The fruit-filled s'more never really caught on, but that hasn't stopped generations of cooks from trying to improve upon the classic stack of crackers, toasted marshmallow and a wedge of milk chocolate: Boldly experimental s'mores lovers have concocted s'mores nachos, s'mores pies, s'mores sundaes, gourmet s'mores with 28 ingredients (including egg yolks and malt powder) and s'macos, a Kampgrounds of America favorite featuring chocolate chips and mini-marshmallows tucked into flour tortillas.

And in the spirit of the diet-minded Girl Scout leaders who suggested swapping chocolate for pineapple, weight-loss organizations have met their members' s'mores cravings with low-cal recipes that call for pressing a single mini-marshmallow between chocolate-flavored wafers.

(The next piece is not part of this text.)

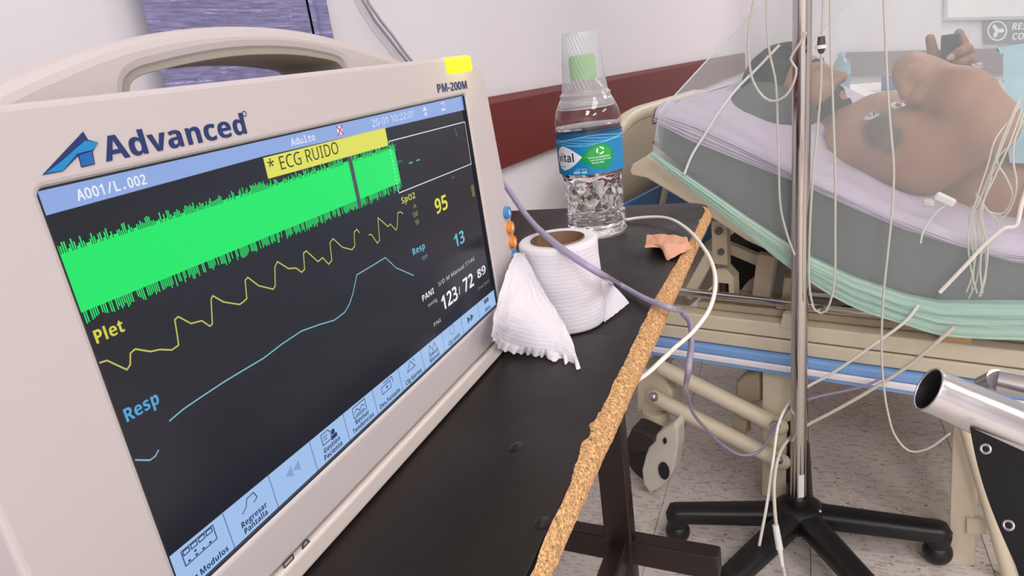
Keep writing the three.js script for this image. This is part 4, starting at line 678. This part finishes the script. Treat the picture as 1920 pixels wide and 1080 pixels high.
// ---------------------------------------------------------------- drip stand
const UPW = (x, y, o) => onB(x, y, o);                      // world point near the bed's side
{
  const t = thing('drip_stand', 'chrome drip stand pole on a black five-legged base with casters', 'stand', [0, 0, -1.222]);
  part('pole', rod(V(-0.0025, 0.075, 0), V(0.009, 2.15, 0.01), 0.0142, 0.0142, 40), M.chrome, t);
  for (const k of [0.3, 0.9, 2.9, 3.4]) part('hook', tube([V(0.009, 2.12, 0.01), V(0.009 + 0.05 * Math.cos(k), 2.12, 0.01 + 0.05 * Math.sin(k)), V(0.009 + 0.085 * Math.cos(k), 2.09, 0.01 + 0.085 * Math.sin(k)), V(0.009 + 0.1 * Math.cos(k), 2.11, 0.01 + 0.1 * Math.sin(k))], 0.004, 30, 8), M.chrome, t);
  part('pole_collar', rod(V(-0.0025, 0.075, 0), V(-0.0022, 0.105, 0), 0.021, 0.019, 32), M.black, t);
  part('sticker', at(new THREE.CylinderGeometry(0.0147, 0.0147, 0.05, 24, 1, true, 0.05, 0.75), -0.0021, 0.137, 0.0), std(0xe9e6e0, 0.6, { side: THREE.DoubleSide }), t, 'small white sticker');
  const hubP = [[0.0001, 0.09], [0.03, 0.09], [0.045, 0.082], [0.052, 0.066], [0.05, 0.05], [0.0001, 0.046]].map(([r, y]) => new THREE.Vector2(r, y));
  part('hub', new THREE.LatheGeometry(hubP, 40), M.black, t);
  [-168, -2, -60, -118, 90].forEach((deg) => {
    const a = deg * Math.PI / 180, L = deg === 90 ? 0.26 : 0.255, d = V(Math.cos(a), 0, -Math.sin(a)), s = V(-d.z, 0, d.x);
    const g = grid(24, 20, (u, v) => { const r = 0.02 + (L - 0.02) * u, f = v * Math.PI * 2, w = 0.026 - 0.005 * u, h = 0.019 - 0.002 * u, e = u > 0.92 ? Math.sqrt(Math.max(0, 1 - ((u - 0.92) / 0.08) ** 2)) : 1, cx = Math.sign(Math.cos(f)) * Math.pow(Math.abs(Math.cos(f)), 0.6), cy = Math.sign(Math.sin(f)) * Math.pow(Math.abs(Math.sin(f)), 0.6); return d.clone().multiplyScalar(r).addScaledVector(s, cx * w * e).setY(0.066 + 0.002 * u + cy * h * e); });
    const leg = part('leg', g, M.black, t), tip = d.clone().multiplyScalar(L - 0.022);
    const cst = part('caster', merge([rod(V(tip.x, 0.03, tip.z), V(tip.x, 0.062, tip.z), 0.018, 0.021, 24)]), M.black, leg);
    part('caster', at(new THREE.SphereGeometry(0.0245, 24, 16), tip.x, 0.0255, tip.z), M.black, leg);
  });
  const s = V(0.03, 0.083, 0.045); part('screw', new THREE.SphereGeometry(0.004, 12, 8).translate(0.036, 0.0845, 0.012), M.steel, t);
}
// ---------------------------------------------------------------- lines, tubes and cables
const lineThing = (name, label, cat, pts, r, mat, seg = 120, group) => single(name, tube(pts, r, seg, 8), mat, label, cat, group);
const HOOK = (k) => V(0.009 + 0.09 * Math.cos(k), 2.08, -1.212 + 0.09 * Math.sin(k));
const hung = (list, o, k) => { const p = W(list, o), a = p[0]; return [HOOK(k), HOOK(k).lerp(a, 0.55).setX(a.x).setZ(a.z), ...p]; };
const W = (list, o) => list.map((p) => onB(p[0], p[1], p[2] ?? o));
lineThing('drip_line', 'thin clear drip line hanging in a loop left of the chrome pole', 'tube', hung([[1418, -40], [1404, 60], [1404, 110], [1412, 152], [1430, 180], [1448, 190], [1470, 182], [1487, 158], [1493, 128], [1482, 112], [1498, 84], [1512, 60]], -0.095, 3.4), 0.0020, M.line, 160);
lineThing('drip_line', 'thin clear drip line falling left of the chrome pole across the mattress', 'tube', hung([[1437, -40], [1439, 60], [1444, 105], [1454, 150], [1458, 230], [1460, 300], [1464, 390], [1476, 440], [1490, 478]], -0.075, 2.9), 0.0018, M.line, 120);
{
  const t = thing('drip_line_with_connector', 'drip line with a dark connector hanging close to the right of the chrome pole', 'tube', BED.toArray(), BTURN);
  const q = (l) => l.map(([x, y]) => bl(x, y, -0.085));
  part('line', tube(q([[1540, 100], [1539, 160], [1533, 240], [1525, 320], [1519, 420], [1517, 520], [1521, 560], [1530, 584], [1538, 580]]), 0.0019, 140, 8), M.line, t);
  part('line', tube([bl(1546, -40, -0.085).setY(2.05), ...q([[1546, -40], [1543, 20], [1541, 66]])], 0.0016, 50, 8), M.line, t);
  const b = bl(1540, 84, -0.085); part('connector', merge([rod(bl(1540, 68, -0.085), bl(1540, 86, -0.085), 0.005, 0.0062), rod(bl(1540, 86, -0.085), bl(1540, 100, -0.085), 0.0075, 0.0035)]), std(0x5a4f48, 0.4), t, 'dark connector');
  part('collar', rod(bl(1540, 84, -0.085), bl(1540, 91, -0.085), 0.0085), M.white, t);
}
lineThing('drip_line', 'thin white line ending in a hook shaped bend right of the pole', 'tube', hung([[1557, -40], [1558, 90], [1563, 230], [1566, 330], [1566, 430], [1565, 520], [1558, 562], [1546, 586], [1532, 586], [1522, 570]], -0.09, 0.3), 0.0018, M.line, 140);
lineThing('drip_line', 'long white line falling past the chest to a low curve over the floor', 'tube', hung([[1657, -40], [1660, 60], [1664, 160], [1669, 230], [1676, 320], [1672, 400], [1664, 480], [1656, 560], [1653, 640], [1655, 700], [1664, 770], [1680, 820], [1706, 846], [1738, 842], [1782, 812]], -0.09, 0.9), 0.0018, M.line, 200);
lineThing('infusion_tube', 'white tube slanting from the sheet edge down across the dark mattress at the right', 'tube', W([[1932, 330], [1916, 380], [1903, 424], [1884, 428], [1850, 455], [1810, 498], [1762, 548]], -0.055), 0.0032, M.cable, 100);
lineThing('cable', 'plain white cable running from the net past the pole base to the front', 'cable', W([[1722, 572, -0.055], [1700, 600, -0.055], [1640, 645, -0.05], [1560, 700, -0.04], [1510, 728, -0.036], [1480, 755, -0.045], [1460, 795, -0.09], [1450, 860, -0.13], [1438, 945, -0.18], [1426, 1010, -0.2], [1410, 1095, -0.22]]), 0.0027, M.cable, 200);
{
  const t = thing('cable_with_plug', 'white cable with an inline plug, hanging between the pole and the left cable', 'cable', BED.toArray(), BTURN);
  const q = (l) => l.map(([x, y, o]) => bl(x, y, o));
  part('cord', tube(q([[1790, 612, -0.06], [1770, 630, -0.06], [1700, 688, -0.05], [1610, 745, -0.042], [1550, 778, -0.038], [1512, 798, -0.037], [1485, 818, -0.05], [1462, 850, -0.11], [1452, 900, -0.16], [1453, 960, -0.19], [1458, 1000, -0.2], [1466, 1050, -0.21], [1474, 1095, -0.22]]), 0.0031, 200, 8), std(0xd9d2c2, 0.45), t);
  part('plug', merge([rod(bl(1454, 984, -0.197), bl(1462, 1030, -0.208), 0.0055, 0.0062), rod(bl(1462, 1030, -0.208), bl(1467, 1062, -0.213), 0.0046, 0.0034)]), M.white, t);
}
lineThing('thin_tube', 'faint clear tube bridging from the pole to the thicker cable over the floor', 'tube', W([[1505, 752, -0.036], [1540, 742, -0.034], [1580, 734, -0.034], [1620, 724, -0.036], [1660, 706, -0.04]]), 0.0024, M.clearTube, 60);
{ // lavender tube: from behind the monitor over the paper roll, along the table and down over its edge
  const p = [V(-0.36, 0.81, -0.44), onZ(835, 420, -0.66), onZ(872, 310, -0.70), onZ(905, 300, -0.70), onZ(945, 345, -0.64), onZ(990, 408, -0.565), onZ(1030, 448, -0.51), onZ(1075, 482, -0.487), onZ(1120, 510, -0.485), onY(1165, 536, TOP + 0.008), onY(1215, 563, TOP + 0.0055), onY(1255, 577, TOP + 0.0055), onX(1280, 587, -0.108), onX(1293, 603, -0.1), onX(1296, 640, -0.094), onX(1291, 690, -0.088)];
  const q = [[1289, 740, -0.30], [1300, 775, -0.24], [1325, 805, -0.17], [1360, 838, -0.11], [1395, 854, -0.075], [1425, 845, -0.055], [1455, 800, -0.045], [1480, 765, -0.04], [1508, 750, -0.036]].map((a) => onB(...a));
  lineThing('clear_tube', 'lavender tinted clear tube lying over the toilet roll and hanging off the chipped table edge', 'tube', p.concat(q), 0.0029, M.clearTube, 360);
}
lineThing('white_cable', 'white cable arching from behind the bottle out past the table edge and back under it', 'cable', [onY(1140, 420, TOP + 0.003), onY(1170, 413, TOP + 0.0035), onY(1205, 408, TOP + 0.006), onZ(1245, 408, -0.85), onZ(1285, 427, -0.80), onZ(1318, 463, -0.745), onZ(1337, 500, -0.70), onZ(1341, 540, -0.66), onZ(1330, 580, -0.63), onZ(1303, 618, -0.60), onX(1262, 655, -0.1), onX(1240, 676, -0.1045), onX(1240, 676, -0.1045).add(V(-0.012, -0.008, 0.012)), onX(1240, 676, -0.1045).add(V(-0.04, -0.016, 0.035)), onX(1240, 676, -0.1045).add(V(-0.1, -0.02, 0.06))], 0.0021, M.cable, 160);
{ // lead wires of the chest electrodes
  const t = thing('electrode_leads', 'bundle of cream electrode lead wires running from the elbow down over the mattress side', 'cables', BED.toArray(), BTURN);
  const lead = [[[1915, 176], [1880, 260], [1858, 320], [1836, 372], [1818, 398], [1822, 450], [1826, 500], [1822, 545]], [[1912, 190], [1872, 290], [1848, 350], [1824, 410], [1830, 470], [1822, 520], [1812, 548]], [[1914, 196], [1892, 226], [1866, 262], [1852, 310], [1832, 370], [1818, 420], [1816, 470], [1824, 520], [1832, 550]], [[1916, 205], [1896, 262], [1866, 330], [1838, 396], [1842, 450], [1838, 505], [1842, 550]], [[1918, 214], [1902, 262], [1870, 300], [1886, 332], [1898, 365], [1880, 400], [1846, 392], [1830, 362]], [[1830, 362], [1850, 392], [1872, 420], [1850, 470], [1848, 520], [1838, 556]], [[1918, 226], [1903, 262], [1900, 300], [1906, 350], [1892, 395], [1866, 420]], [[1860, 330], [1844, 380], [1842, 420], [1852, 470], [1846, 520], [1836, 556]], [[1868, 312], [1842, 362], [1832, 420], [1838, 470], [1830, 530], [1816, 560]]];
  lead.forEach((l, i) => part('lead', tube(l.map(([x, y], k) => bl(x, y, -0.022 - 0.0016 * (i % 4) + (y < 230 ? 0.012 : 0))), 0.0013, 80, 6), std(0xddd8c4, 0.5), t));
  part('clip', rbox(0.03, 0.013, 0.012, 0.004).rotateZ(-0.5).translate(...bl(1772, 374, -0.024).toArray()), M.white, t, 'white clip'); part('clip', rbox(0.016, 0.012, 0.012, 0.004).translate(...bl(1741, 380, -0.024).toArray()), std(0xded9c8, 0.5), t, 'cream clip');
  part('lead', tube([[1778, 380], [1752, 402], [1732, 432], [1726, 456]].map(([x, y]) => bl(x, y, -0.026)), 0.0016, 40, 6), M.cable, t);
}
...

But most s'mores fans say there's no need for bigger, smaller, fancier, simpler, healthier or sweeter versions of their favorite summertime dessert, which is annually saluted on August 10, a.k.a. National S'mores Day. This is providential timing for those celebrants who deplete their stash of crackers before using up all their marshmallows, as National Toasted Marshmallow Day falls three weeks later.

"People love the taste combination," Jody Cook, a Hershey Company spokeswoman, says of the original s'more.

Strangely, nobody has yet taken credit for inventing the s'more. Unlike many dishes in the American canon, the s'more isn't surrounded by mythical creation stories: The culinary record makes no mention of a harried troop leader who reached for a bag of marshmallows when she ran out of whipped cream or a scout competing for a cooking badge who accidentally put a chocolate bar in her marshmallow pie.

The s'more apparently evolved more organically from Victorian sandwich cookies, in which jam or cream was slathered between split halves of a tea biscuit. When marshmallows became widely available in the early 1900s -- thanks to the innovative "starch mogul" method of mass production -- cooks seized upon the flavor as a new filling. Marshmallows were a pantry fixture by 1910, when employees at Earl Mitchell's Chattanooga Bakery reportedly starting dipping graham crackers in marshmallow and coating them in chocolate, thereby originating the inside-out s'more better known as a Moonpie.

The first known recipe for "Some More," a folk version of the fantastically popular Southern snack, appeared in the 1927 book "Tramping and Trailing with the Girl Scouts." That recipe that was little changed by 1940, when William Gould Vinal included it in his "Nature Recreation: Group Guidance for the Out-of-Doors."

"Some Mores: Two graham crackers for outsiders. Square of chocolate to fit. Toasted marshmallow. Repeat order until satisfied."

Vinal's terse prose doesn't make clear whether he intended campers to make multiple sandwiches or create double-, triple- and quadruple-decker stacks, a prescription that surely would have appealed to young s'more cooks. S'mores have long had a special hold on voracious kids, who've lately embraced the so-called "super s'more," featuring a giant Hershey's bar sandwiched between two sheets of graham.

"Ever hear of 'Some Mores'?," Chicago Tribune writer Doris Schacht asked her readers in a 1959 column devoted to cooking for children. "The sticky finger dessert is delicious."

Clued in to what their kids were eating on their summer camp cookouts, adults quickly claimed s'mores as their own. They collected fussy recipes showcasing Mexican chocolates and handmade marshmallows. They tried adding peanut butter to the established s'more trinity, and demanded s'more-flavored energy, granola and candy bars. But even the Hershey Company, which briefly marketed a S'more bar, concedes the basic preparation is best.

"There are a lot of variations," admits Cook, who tracks advances in s'more cuisine at Hershey's smorestruly.com site. "But one of my favorite things to do when I'm going to a barbecue is make s'mores ahead of time and individually wrap them in foil. Throw them on the grill and you're done."

Done. Finished. Meaning there's really no need to keep writing new recipes. But since the urge to tinker is as American as the already-perfected s'more, home cooks and happy campers will likely keep trying.